Quinn refers to the subway turnstile as the "misery creator." "It takes nice, midwestern girls—peppy, life-coach, motivational speaker personalities—after nine months on that subway, one day, you're on the subway, they're on the subway, and you hear that announcement 'Sorry for the delays, someone jumped on the track and killed themselves,' and they're like 'you gotta be shittin' me right now'."
Getting in the turnstile when others are exiting is not easy, he says. "No one ever lets you in. ...You have to wait for someone whose eyes look weak and vulnerable enough ... some middle-aged Canadian tourist lady."

And there's always the battle of the express vs. the local, says Quinn. “I think I’m better than people if I’m on the express. People walk across the platform trying to catch it, they look like suckers. Idiots. Pleading eyes, weak.”

New York then and now

"There are poems on the subway now... In those days, the MTA put up signs, 'Remember it’s chain-snatching season, so tuck your jewelery into your clothing and turn your rings around so the stones don’t show'.”
"The subway was so bad people would blame you if you got jumped on the subway… 'I was in the last car'. 'Last car???!!! You deserved what you got'.. Even transit cops wouldn't go in the last car." 
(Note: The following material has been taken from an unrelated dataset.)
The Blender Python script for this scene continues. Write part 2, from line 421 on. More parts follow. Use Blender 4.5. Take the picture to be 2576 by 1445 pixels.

"If you told someone 'I saw your mother on 42nd Street', they would physically try to kill you, that was the biggest insult you could say. People would fight all the time over that. Now, they’d be ''yeah, she works at the New York Times, they’ve got the graduate center, she’s doing something for Playwrights Horizons over there'."

"The pimps would be lined up like CitiBikes... 42nd Street was porno, drug dealers and then just 20 shirtless guys swinging nunchuks, because there were five martial arts stores...The city was a hellhole but it seemed more authentic.”

My, how Brooklyn’s changed

“If you don’t want to see color go to Brooklyn, it’s 100 percent white now. When did that happen?...I’ve seen white kids yell 'Black Lives Matter' at black cops."

"When I was a kid you wouldn’t go near the L train…. Go on the L train now at 2 in the morning it looks like a ski lift."